In the latter half of the book, Tran probes readers to investigate power outside overtly political institutions, in seemingly neutral locations like classrooms, museums, and labs. In three persona poems titled “Scientific Method,” Tran examines the underbelly of innovation, inhabiting the voices of a cadaver, Rheus monkeys, and creeping plants, all subjects of experimentation. This criticism of mastery over the environment melds with the speaker’s experience of trauma to challenge determinist notions of progress, of improvement and “getting better.” In a poem called “Galileo,” the speaker pushes against the passage of time following their assault, “I couldn’t face it: the world moving on as if nothing happened.” Tran reminds us that forward movement and discovery can be violent and disappointing. Ultimately, this probes readers to think about the failures of our epistemological systems: across several narrative threads, the collection asks us to interrogate what we know about ourselves and the world, and what had to be sacrificed for this knowledge.
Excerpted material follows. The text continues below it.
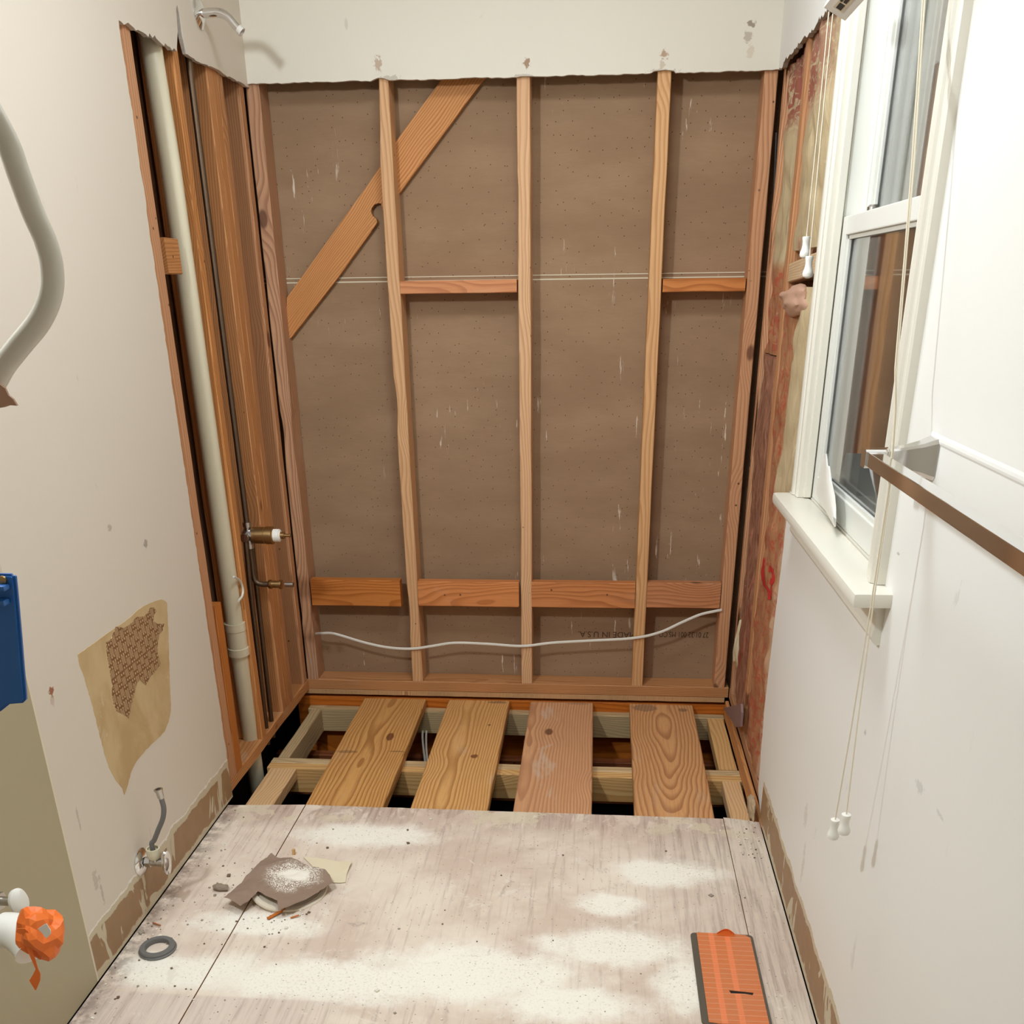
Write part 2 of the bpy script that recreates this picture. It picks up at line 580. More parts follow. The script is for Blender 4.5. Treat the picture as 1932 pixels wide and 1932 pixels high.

The organization of the poems in All the Flowers Kneeling helps accomplish this: across the collection’s four sections, several poems mirror each other, generating a dialogic atmosphere throughout the text. “Incident Report” is followed by “Progress Report,” the Scheherazade series is split between two distinct sections, and the book’s first poem, “Orchard of Knowing,” is reflected its final poem, “Orchard of Unknowing.” Tran chooses to end the collection with an image of immense possibility: the speaker, naked but for a snakeskin coat, is running in the wind. Tran then writes: “The flowers-opened, closed- tell me / things have happened. Are happening. Are about to.” Here, we are gifted an alternate chronology, a queer temporality that favors multiplicity over neat beginnings and endings. Tran’s poems are an antidote to a world that asks us to prioritize progress over reflection, mastery over ambiguity. Their collection is a necessary reminder that states of unknowing, too, are fruitful.